* Start DATASET CONTENT *

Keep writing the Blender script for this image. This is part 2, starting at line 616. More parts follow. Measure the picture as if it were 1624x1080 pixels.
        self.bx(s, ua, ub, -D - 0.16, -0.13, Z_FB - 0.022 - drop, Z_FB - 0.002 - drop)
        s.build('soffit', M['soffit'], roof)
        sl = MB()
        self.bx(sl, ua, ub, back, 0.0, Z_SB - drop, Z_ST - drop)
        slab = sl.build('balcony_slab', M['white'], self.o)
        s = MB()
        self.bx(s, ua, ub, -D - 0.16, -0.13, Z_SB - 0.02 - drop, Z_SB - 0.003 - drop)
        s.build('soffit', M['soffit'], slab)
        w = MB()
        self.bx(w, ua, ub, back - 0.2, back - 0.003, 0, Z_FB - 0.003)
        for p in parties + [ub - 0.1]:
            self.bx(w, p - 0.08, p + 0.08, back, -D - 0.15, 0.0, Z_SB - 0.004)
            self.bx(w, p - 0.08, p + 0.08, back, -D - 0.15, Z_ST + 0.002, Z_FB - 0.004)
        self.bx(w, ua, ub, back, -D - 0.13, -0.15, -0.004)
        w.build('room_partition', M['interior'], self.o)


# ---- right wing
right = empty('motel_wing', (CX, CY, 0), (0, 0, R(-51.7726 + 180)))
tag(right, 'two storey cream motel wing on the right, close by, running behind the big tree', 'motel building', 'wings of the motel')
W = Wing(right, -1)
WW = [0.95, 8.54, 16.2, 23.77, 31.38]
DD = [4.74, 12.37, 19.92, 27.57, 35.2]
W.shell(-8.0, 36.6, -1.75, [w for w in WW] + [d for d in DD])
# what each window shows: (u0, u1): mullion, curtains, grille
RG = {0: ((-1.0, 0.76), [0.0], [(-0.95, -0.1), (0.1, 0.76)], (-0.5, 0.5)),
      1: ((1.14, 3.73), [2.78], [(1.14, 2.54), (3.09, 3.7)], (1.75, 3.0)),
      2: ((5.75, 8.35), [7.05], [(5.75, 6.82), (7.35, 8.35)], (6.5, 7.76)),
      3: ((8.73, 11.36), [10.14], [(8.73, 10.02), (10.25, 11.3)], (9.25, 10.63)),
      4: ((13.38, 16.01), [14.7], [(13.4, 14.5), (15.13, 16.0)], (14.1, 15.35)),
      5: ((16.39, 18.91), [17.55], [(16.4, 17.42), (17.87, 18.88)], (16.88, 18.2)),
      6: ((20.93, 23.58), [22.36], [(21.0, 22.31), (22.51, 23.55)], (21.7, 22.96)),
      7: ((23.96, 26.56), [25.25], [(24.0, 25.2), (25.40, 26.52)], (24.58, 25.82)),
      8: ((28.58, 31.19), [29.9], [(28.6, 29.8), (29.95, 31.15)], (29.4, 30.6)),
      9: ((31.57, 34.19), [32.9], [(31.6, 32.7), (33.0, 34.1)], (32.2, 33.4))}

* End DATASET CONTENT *

Extract each line of the listing above, copying it word for word.

◆ **SOLUTION BELOW**:
Keep writing the Blender script for this image. This is part 2, starting at line 616. More parts follow. Measure the picture as if it were 1624x1080 pixels.
        self.bx(s, ua, ub, -D - 0.16, -0.13, Z_FB - 0.022 - drop, Z_FB - 0.002 - drop)
        s.build('soffit', M['soffit'], roof)
        sl = MB()
        self.bx(sl, ua, ub, back, 0.0, Z_SB - drop, Z_ST - drop)
        slab = sl.build('balcony_slab', M['white'], self.o)
        s = MB()
        self.bx(s, ua, ub, -D - 0.16, -0.13, Z_SB - 0.02 - drop, Z_SB - 0.003 - drop)
        s.build('soffit', M['soffit'], slab)
        w = MB()
        self.bx(w, ua, ub, back - 0.2, back - 0.003, 0, Z_FB - 0.003)
        for p in parties + [ub - 0.1]:
            self.bx(w, p - 0.08, p + 0.08, back, -D - 0.15, 0.0, Z_SB - 0.004)
            self.bx(w, p - 0.08, p + 0.08, back, -D - 0.15, Z_ST + 0.002, Z_FB - 0.004)
        self.bx(w, ua, ub, back, -D - 0.13, -0.15, -0.004)
        w.build('room_partition', M['interior'], self.o)


# ---- right wing
right = empty('motel_wing', (CX, CY, 0), (0, 0, R(-51.7726 + 180)))
tag(right, 'two storey cream motel wing on the right, close by, running behind the big tree', 'motel building', 'wings of the motel')
W = Wing(right, -1)
WW = [0.95, 8.54, 16.2, 23.77, 31.38]
DD = [4.74, 12.37, 19.92, 27.57, 35.2]
W.shell(-8.0, 36.6, -1.75, [w for w in WW] + [d for d in DD])
# what each window shows: (u0, u1): mullion, curtains, grille
RG = {0: ((-1.0, 0.76), [0.0], [(-0.95, -0.1), (0.1, 0.76)], (-0.5, 0.5)),
      1: ((1.14, 3.73), [2.78], [(1.14, 2.54), (3.09, 3.7)], (1.75, 3.0)),
      2: ((5.75, 8.35), [7.05], [(5.75, 6.82), (7.35, 8.35)], (6.5, 7.76)),
      3: ((8.73, 11.36), [10.14], [(8.73, 10.02), (10.25, 11.3)], (9.25, 10.63)),
      4: ((13.38, 16.01), [14.7], [(13.4, 14.5), (15.13, 16.0)], (14.1, 15.35)),
      5: ((16.39, 18.91), [17.55], [(16.4, 17.42), (17.87, 18.88)], (16.88, 18.2)),
      6: ((20.93, 23.58), [22.36], [(21.0, 22.31), (22.51, 23.55)], (21.7, 22.96)),
      7: ((23.96, 26.56), [25.25], [(24.0, 25.2), (25.40, 26.52)], (24.58, 25.82)),
      8: ((28.58, 31.19), [29.9], [(28.6, 29.8), (29.95, 31.15)], (29.4, 30.6)),
      9: ((31.57, 34.19), [32.9], [(31.6, 32.7), (33.0, 34.1)], (32.2, 33.4))}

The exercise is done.